Discovery and Characterisation of M-dwarf Binaries and a Transiting Brown Dwarf with the Next Generation Transit Survey

One of the key goals of large scale exoplanet surveys is the search for “Habitable” Earth Sized planets. To this end, we are beginning to search for planets around low mass stars (M-dwarfs), as their small radii and cool temperatures are amenable to the discovery of rocky temperate planets. This presents a problem however in that unlike their sun-like counterparts, lower mass stars remain relatively poorly understood - particularly in terms of their mass-radius relationship. When measured masses and radii of M-dwarfs are compared with theoretical models, we observe discrepancies of up to 10% in some cases. As it is these parameters that are used to infer the structure of discovered planetary companions, this is clearly an issue. To help resolve these discrepancies, we can use precise measurements of stellar masses and radii from eclipsing binaries to refine the models. However the number of measurements in this region of parameter space is relatively small.

In this thesis I present the discovery and characterisation of low mass eclipsing systems from the Next Generation Transit Survey (NGTS). In the first two science chapters I present two eclipsing M-dwarf systems with precise mass and radius measurements. I also demonstrate the additional insight that can be gained into the formation and evolution of eclipsing binaries by finding certain seemingly rare types of orbital architectures as in these two systems.

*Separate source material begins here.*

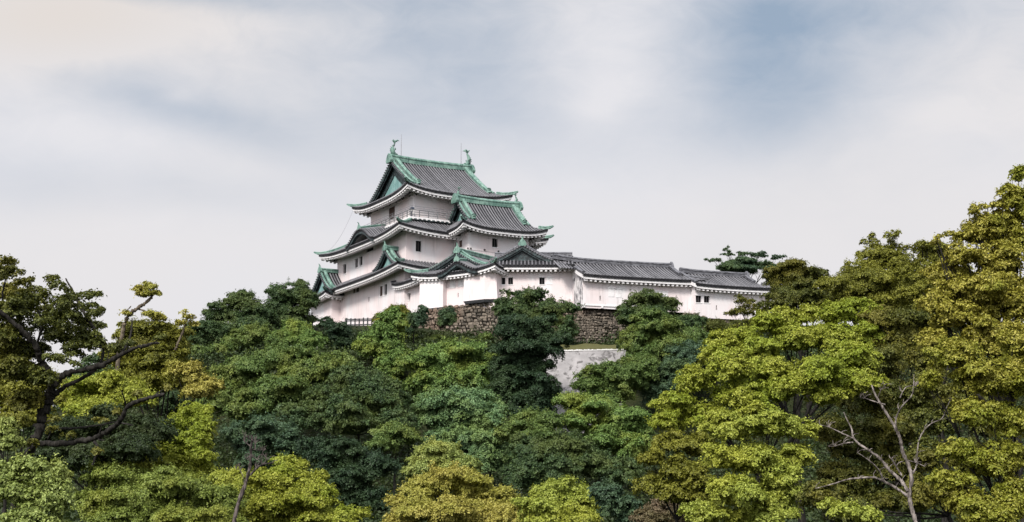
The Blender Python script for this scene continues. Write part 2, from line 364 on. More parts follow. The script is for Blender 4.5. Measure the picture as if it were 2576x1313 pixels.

In the third science chapter I present the discovery of the transiting brown dwarf NGTS-19b. This is a system below the hydrogen burning limit, only the 29th transiting brown dwarf known. These systems are rare and present many parallels with the M-dwarf binaries analysed as part of this work. With so few known this system is an important addition to the dearth of objects occupying the so called brown dwarf desert.

In the final science chapter I describe a new spectroscopic survey of M-dwarf binaries with the SpUpNIC spectrograph. With this survey we are able to observe a large number of systems and measure their masses to  with a precision of between 5-10% in order to populate the M-dwarf mass-radius parameter space, which can help to constrain stellar evolutionary models of these stars.